Malaysia's CPO inventory level for Oct-12 reached another record high of 2.51m mt but came in lower than the consensus estimate of 2.68m mt. The better performance was caused by the higher than expected exports growth of 16% on a MoM basis, which beat the consensus expectations of 10%. Low CPO prices throughout October at the average of RM2243.50 (-18% MoM) and its high discount of US$370/mt against soybean oil could have spurred the exports growth, leading palm oil to regain more market shares from soybean oil. We believe the stock level could have peaked in Oct and we expect it to decline to 2.45m mt in Nov. CPO production should decline 8% MoM in Nov, consistent with its historical seasonal production pattern. We also think exports should continue to grow at 5% MoM due to support by the persistent discount gap against soybean oil. Nonetheless, we still maintain our NEUTRAL call on the plantation sector as the latest USDA projection of a better soybean oil production could limit the upside on CPO prices. We believe any significant increase in CPO prices may cause demand to shift back to soybean oil. We are maintaining our CY12-CY13 average CPO price forecasts of RM2,975-RM3,000, which are below the consensus average of RM3050-RM3025. We continue to like young planters and maintain our OUTPERFORM calls on TSH (TP: RM2.70) and UMCCA (TP: RM7.65) for their double-digit FFB growth prospect. Meanwhile, we are maintaining MARKET PERFORM calls on SIME (TP: RM9.80), IOICORP (TP: RM5.20), KLK (TP: RM22.30), PPB (TP: RM14.60), FGVH (TP: RM4.65), GENP (TP: RM9.00) and IJMP (TP: RM3.35). Our UNDERPERFORM call on TAANN is retained (TP: RM3.40) due to its timber division weakness.
Another record-high inventory level, although lower than the consensus estimate. Despite reaching another record high, October's inventory level of 2.51m mt (+1% MoM) was actually lower than the consensus estimate of 2.68m mt and our estimate of 2.65m mt. The better performance was mainly caused by the stronger than expected exports growth of 16% MoM (the consensus expecting a lower 10% MoM growth). We believe that the low CPO prices throughout October at the average of RM2243.50 (-18% MoM) and its high discount of US$370/mt against soybean oil could have caused palm oil to regain back some sales from soybean oil. The stocks-to-usage ratio declined significantly to 10.6% in Oct-12 (from 12.4% in Sep-12) but remained above its 3-year average level of 9.6%. Overall, we view the data positively as CPO prices should have found a bottom.
Stock level likely to have peaked in Oct, seen declining to 2.45m mt in Nov. Based on our seasonal trend analysis, we expect Nov production to fall 8% MoM to 1.78m mt. We also expect exports growth to continue at a rate of 5% MoM to 1.85m mt in Nov as the low CPO prices should continue to stimulate demand.

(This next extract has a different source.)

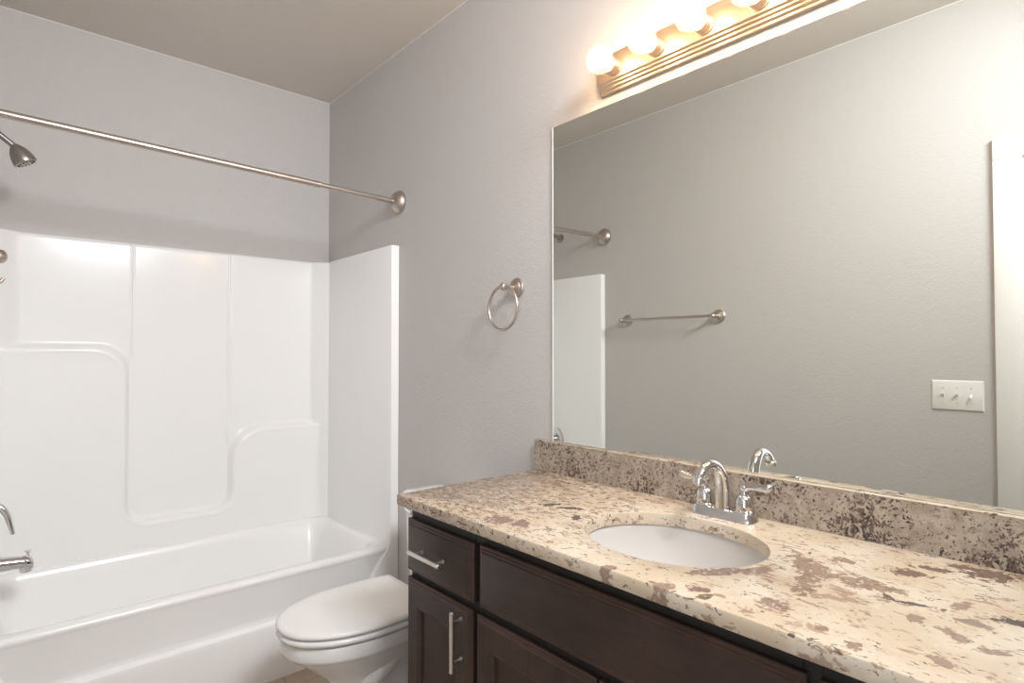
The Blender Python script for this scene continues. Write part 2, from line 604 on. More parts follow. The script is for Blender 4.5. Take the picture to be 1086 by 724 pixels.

Cargo surveyor data showed that CPO exports grew a strong 16% MoM in the first 10 days of November, which we think may have been caused by the last minute stock-up ahead of the Deepavali and Hari Raya Haji festivals in midNovember. However, the exports growth for the whole month should average down to a lower 5% in the absence of the festivals demand in the second half of the month.
Latest USDA projection of a higher soybean oil supply may limit the upside for CPO price. The latest USDA forecast for 2012/2013 soybean oil production came in higher than the consensus expectation as its forecast of 2.971b bushels exceeded the market expectation of 2.892b bushels. This higher forecast was mainly due to the late-season rainfalls in several US states, which were beneficial to soybean yield. We believe the USDA data is negative for CPO prices in the short term as a higher soybean oil supply (leading to a lower soybean oil price) may curb the demand for CPO. Nevertheless, the CPO price should still fare better than soybean oil in view of its current deep discount of US$320/mt against the latter.
Young planters earnings like TSH and UMCCA are more resilient due to their better FFB growth prospects. These players boast average tree age profiles of just 6.2 and 7.6 years old respectively, the youngest among pure planters under our coverage. Due to the double-digit FFB growth prospect of TSH and UMCCA, we expect their earnings to be more resilient than other planters.